California’s federal benches have issued sharp rebukes to ICE, mandating the release of three Indian citizens ensnared in procedural pitfalls. Separate rulings this week from Eastern and Southern Districts spotlight how re-detentions bypass foundational rights, even as immigration policies harden post-Trump inauguration.
The common thread: each man was initially released after entry, complied fully, then yanked back without notice or hearing. This clashes with the Fifth Amendment’s Due Process Clause, enshrined to prevent government overreach on liberty.
Harmeet S., 21, arrived August 2022. Minor status freed him; he aced DHS alternatives program, zero crimes. November 2025: check-in becomes custody—month-plus sans bond. Judge Troy L. Nunley ruled violation, immediate release, no re-arrest sans evidence of threat.
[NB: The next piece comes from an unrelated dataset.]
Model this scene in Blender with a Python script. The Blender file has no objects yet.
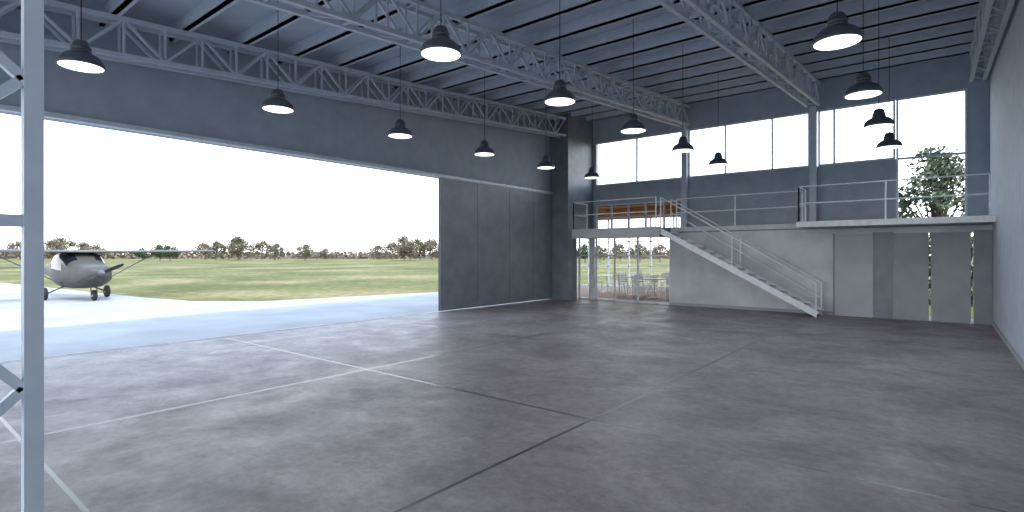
import bpy, math, random
from mathutils import Vector, Matrix
random.seed(7)
S=bpy.context.scene
def lin(c):
    return tuple(((x/255)/12.92 if x/255<=0.04045 else (((x/255)+0.055)/1.055)**2.4) for x in c)+(1,)
# ---------------------------------------------------------------- materials
def mat(name,c1,c2=None,scale=4,rough=0.6,metal=0,bump=0,emit=0,spec=0.5,stretch=None,detail=6,lo=0.35,hi=0.65):
    m=bpy.data.materials.new(name); m.use_nodes=True
    n=m.node_tree.nodes; l=m.node_tree.links; b=n['Principled BSDF']
    b.inputs['Roughness'].default_value=rough; b.inputs['Metallic'].default_value=metal
    b.inputs['Specular IOR Level'].default_value=spec
    tc=n.new('ShaderNodeTexCoord'); mp=n.new('ShaderNodeMapping'); l.new(tc.outputs['Object'],mp.inputs[0])
    if stretch: mp.inputs['Scale'].default_value=stretch
    nz=n.new('ShaderNodeTexNoise'); nz.inputs['Scale'].default_value=scale; nz.inputs['Detail'].default_value=detail
    l.new(mp.outputs[0],nz.inputs['Vector'])
    r=n.new('ShaderNodeValToRGB'); r.color_ramp.elements[0].position=lo; r.color_ramp.elements[1].position=hi
    r.color_ramp.elements[0].color=lin(c1); r.color_ramp.elements[1].color=lin(c2 or [min(255,x*1.07) for x in c1])
    l.new(nz.outputs['Fac'],r.inputs[0]); l.new(r.outputs[0],b.inputs['Base Color'])
    if bump:
        bp=n.new('ShaderNodeBump'); bp.inputs['Strength'].default_value=bump; bp.inputs['Distance'].default_value=0.02
        l.new(nz.outputs['Fac'],bp.inputs['Height']); l.new(bp.outputs[0],b.inputs['Normal'])
    if emit:
        b.inputs['Emission Color'].default_value=lin(c1); b.inputs['Emission Strength'].default_value=emit
    return m
M={}
M['wall']=mat('painted_wall',(166,176,187),(178,187,197),3,0.75,bump=.05)
M['wall_low']=mat('plaster_wall',(188,190,194),(210,211,213),1.6,0.8,bump=.05)
M['panel']=mat('door_sheet_metal',(120,126,132),(134,140,146),2.5,0.42,0.1)
M['seam']=mat('seam_dark',(48,52,57),None,5,0.6)
M['steel']=mat('painted_steel',(198,206,215),(207,215,223),6,0.5,0.0)
M['purlin']=mat('purlin_steel',(194,203,213),(204,212,221),6,0.5,0.0)
M['roof']=mat('roof_sheet',(182,192,203),(192,202,212),2,0.7,bump=.03)
M['rail']=mat('rail_paint',(218,222,226),None,8,0.4,0.0)
M['stair']=mat('stair_steel',(120,126,133),None,8,0.5,0.1)
M['frame']=mat('window_frame_alu',(200,208,215),None,8,0.4,0.1)
M['lamp']=mat('lamp_enamel',(80,88,96),(94,102,110),8,0.35,0.1)
M['lampin']=mat('lamp_diffuser',(255,253,248),(255,253,248),1,0.5,emit=2.2)
M['cable']=mat('cable_black',(40,44,48),None,8,0.6)
M['door']=mat('door_paint',(176,178,180),(184,186,188),2,0.6)
M['doord']=mat('door_paint_dark',(150,154,158),(160,164,168),2,0.6)
M['timber']=mat('timber_soffit',(150,96,54),(186,128,76),3,0.5,stretch=(1,12,1))
M['tile']=mat('terracotta_tile',(112,84,62),(132,104,78),2,0.6,spec=.2)
M['white']=mat('white_paint',(200,202,204),None,5,0.4)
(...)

Sawon K.’s arc: September 2024 entry amid asylum claim from Indian oppression. Released, routine-compliant—re-seized September 2025, held four months warrant-free. Nunley liberated him too.
Amit, in since September 2022, post-release worked and filed asylum, clean slate. Home-arrested 2025 heading to job; Judge Janice L. Sammartino’s habeas writ secured his exit from Imperial facility.
Broader implications loom. These cases test enforcement zeal against constitutional bedrock, potentially curbing similar actions. For migrants, it’s affirmation that compliance shouldn’t equal vulnerability—urging vigilance and legal recourse in an era of flux.